Am I an old fogie when it comes to tech?

15 Jun 2009|LiAnne Yu

I’ve recently entered parenthood by becoming a stepmom to my partner’s 14 year old son, and even though I like to think of myself as both young at heart and technologically savvy, I’ve come to realize that when it comes to tech and entertainment, I’m an old fogie. Here are some areas where I’ve experienced myself on the wrong side of the generational gap:

Music ownership versus music access. I come from the era of vinyl and CD’s. Even though I’ve happily switched to an iPod and iTunes, I still think of my music as, well, MY music, which I have purchased and will own forevermore. My son, on the other hand, couldn’t care less about the idea of owning music, so long as he can access music on places such as and For him, free music is a fundamental human right.

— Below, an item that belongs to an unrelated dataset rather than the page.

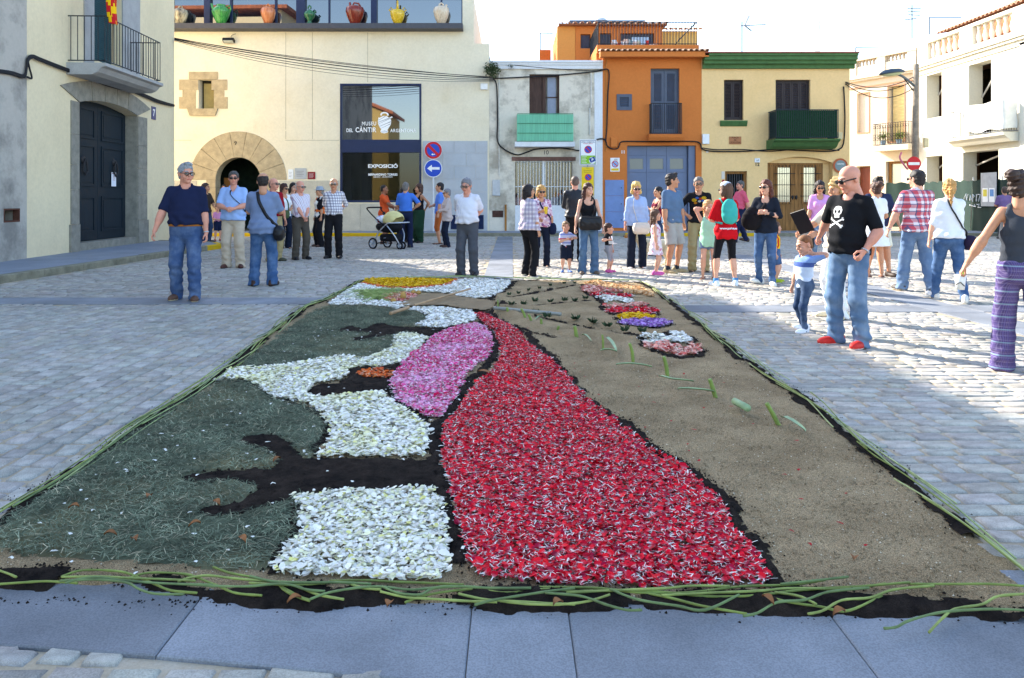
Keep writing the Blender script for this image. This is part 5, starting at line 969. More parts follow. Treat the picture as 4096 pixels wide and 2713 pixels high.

Email versus social networking sites. Call me old fashioned, but I still automatically think of email when I want to reach out to someone (at least I’m no longer in the landline phone generation). My son and his friends wouldn’t even have email addresses if they weren’t required to at school. Facebook is their main messaging application. Email is boring and so corporate, not worth the hassle.

Software versus services. My computer life still revolves around boxes – I buy software, install it, register it, and use it. My son, on the other hand, wouldn’t ever dream of going to Fry’s to buy a box in order to do what he needs to do. His mental model for computing is all around getting what he needs and saving what he does online. And doing all of this for free, of course.

Targeted communication versus broadcasting. Here’s the clincher for identifying me as a true old fogie: I make a real effort to not post personal messages on Facebook, or to broadcast 1:1 conversations to everyone. Not so for the kid and his friends – communication isn’t communication unless it’s broadcast to everyone. It’s like that saying about the tree falling in the forest – If someone says something but it wasn’t posted on Facebook or Twitter, it doesn’t count as having really been said.

Once upon a time, the tech generational gap meant having parents who still used typewriters. Now, it’s a whole new ballgame, and even those of us parents who think we’re pretty savvy are learning that our kids have a really different mental model when it comes to engaging with tech.